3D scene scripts
- - - - - - -

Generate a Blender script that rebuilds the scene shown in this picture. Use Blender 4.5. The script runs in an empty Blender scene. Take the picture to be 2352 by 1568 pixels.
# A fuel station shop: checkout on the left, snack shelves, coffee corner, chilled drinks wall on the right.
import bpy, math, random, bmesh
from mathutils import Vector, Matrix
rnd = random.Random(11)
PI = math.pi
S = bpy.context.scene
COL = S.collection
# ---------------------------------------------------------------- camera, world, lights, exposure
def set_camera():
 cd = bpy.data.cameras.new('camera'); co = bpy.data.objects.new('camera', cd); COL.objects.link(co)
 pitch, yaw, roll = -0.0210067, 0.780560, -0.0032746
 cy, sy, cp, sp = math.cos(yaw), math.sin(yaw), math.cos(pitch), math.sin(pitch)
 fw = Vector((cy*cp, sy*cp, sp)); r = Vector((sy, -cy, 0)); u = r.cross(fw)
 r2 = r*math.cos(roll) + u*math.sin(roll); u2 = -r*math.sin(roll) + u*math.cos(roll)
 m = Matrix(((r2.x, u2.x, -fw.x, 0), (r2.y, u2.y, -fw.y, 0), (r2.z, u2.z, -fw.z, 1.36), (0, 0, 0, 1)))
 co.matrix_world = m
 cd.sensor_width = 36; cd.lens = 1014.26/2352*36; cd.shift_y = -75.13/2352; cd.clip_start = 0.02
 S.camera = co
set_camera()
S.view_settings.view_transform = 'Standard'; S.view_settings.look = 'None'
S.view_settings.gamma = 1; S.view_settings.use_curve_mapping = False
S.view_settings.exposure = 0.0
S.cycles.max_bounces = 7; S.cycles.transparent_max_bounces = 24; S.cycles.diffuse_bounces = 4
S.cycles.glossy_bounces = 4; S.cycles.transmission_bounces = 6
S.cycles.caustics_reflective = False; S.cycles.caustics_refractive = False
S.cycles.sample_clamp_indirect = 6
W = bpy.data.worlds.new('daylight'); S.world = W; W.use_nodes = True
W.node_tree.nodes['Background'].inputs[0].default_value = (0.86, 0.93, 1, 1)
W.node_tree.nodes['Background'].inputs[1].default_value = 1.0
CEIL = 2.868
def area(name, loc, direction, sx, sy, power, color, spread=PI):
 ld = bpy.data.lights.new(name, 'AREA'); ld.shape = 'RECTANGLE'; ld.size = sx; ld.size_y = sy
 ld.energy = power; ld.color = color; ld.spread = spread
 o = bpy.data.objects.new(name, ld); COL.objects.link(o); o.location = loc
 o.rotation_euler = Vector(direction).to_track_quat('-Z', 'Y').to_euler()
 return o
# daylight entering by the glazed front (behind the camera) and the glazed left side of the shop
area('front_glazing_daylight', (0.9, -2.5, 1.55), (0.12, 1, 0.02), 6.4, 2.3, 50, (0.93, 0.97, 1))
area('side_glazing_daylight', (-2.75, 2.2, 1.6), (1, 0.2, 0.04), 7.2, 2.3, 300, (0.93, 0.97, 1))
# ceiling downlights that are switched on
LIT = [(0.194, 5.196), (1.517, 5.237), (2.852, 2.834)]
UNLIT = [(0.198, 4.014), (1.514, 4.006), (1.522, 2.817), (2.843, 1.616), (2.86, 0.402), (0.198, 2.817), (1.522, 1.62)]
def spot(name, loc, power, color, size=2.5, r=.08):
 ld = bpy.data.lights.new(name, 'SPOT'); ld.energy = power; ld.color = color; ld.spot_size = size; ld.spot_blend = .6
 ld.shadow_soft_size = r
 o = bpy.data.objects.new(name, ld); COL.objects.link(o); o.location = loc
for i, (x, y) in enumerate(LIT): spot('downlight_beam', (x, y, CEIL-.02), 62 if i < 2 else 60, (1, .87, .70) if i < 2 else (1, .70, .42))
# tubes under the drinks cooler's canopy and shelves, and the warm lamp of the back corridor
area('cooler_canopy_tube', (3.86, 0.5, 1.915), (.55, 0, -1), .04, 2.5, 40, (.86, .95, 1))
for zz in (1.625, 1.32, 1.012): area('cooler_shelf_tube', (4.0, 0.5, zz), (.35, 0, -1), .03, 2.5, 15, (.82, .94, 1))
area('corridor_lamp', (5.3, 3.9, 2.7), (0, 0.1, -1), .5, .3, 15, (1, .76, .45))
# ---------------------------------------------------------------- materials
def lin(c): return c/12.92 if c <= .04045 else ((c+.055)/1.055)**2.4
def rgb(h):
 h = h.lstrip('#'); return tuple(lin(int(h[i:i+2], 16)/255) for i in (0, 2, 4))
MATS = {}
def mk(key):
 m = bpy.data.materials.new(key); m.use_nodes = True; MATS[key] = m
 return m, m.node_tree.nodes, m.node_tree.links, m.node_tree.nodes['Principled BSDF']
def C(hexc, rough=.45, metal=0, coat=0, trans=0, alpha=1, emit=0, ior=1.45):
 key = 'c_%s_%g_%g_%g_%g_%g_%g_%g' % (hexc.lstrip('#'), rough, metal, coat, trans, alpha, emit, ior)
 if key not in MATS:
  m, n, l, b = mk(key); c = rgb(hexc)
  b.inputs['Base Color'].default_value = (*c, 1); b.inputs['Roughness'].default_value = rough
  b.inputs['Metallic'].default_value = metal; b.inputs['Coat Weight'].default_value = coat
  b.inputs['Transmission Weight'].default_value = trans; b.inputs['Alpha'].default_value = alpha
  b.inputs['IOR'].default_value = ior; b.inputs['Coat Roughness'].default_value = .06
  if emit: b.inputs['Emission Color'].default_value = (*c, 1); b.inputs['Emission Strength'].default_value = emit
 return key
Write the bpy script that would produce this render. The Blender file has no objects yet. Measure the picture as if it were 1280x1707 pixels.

- - - - - - -

> [EXERCISE PROMPT] Above are entries; state the number of lines among them that contain "picture", and nothing else.

> [TASK SOLUTION] 2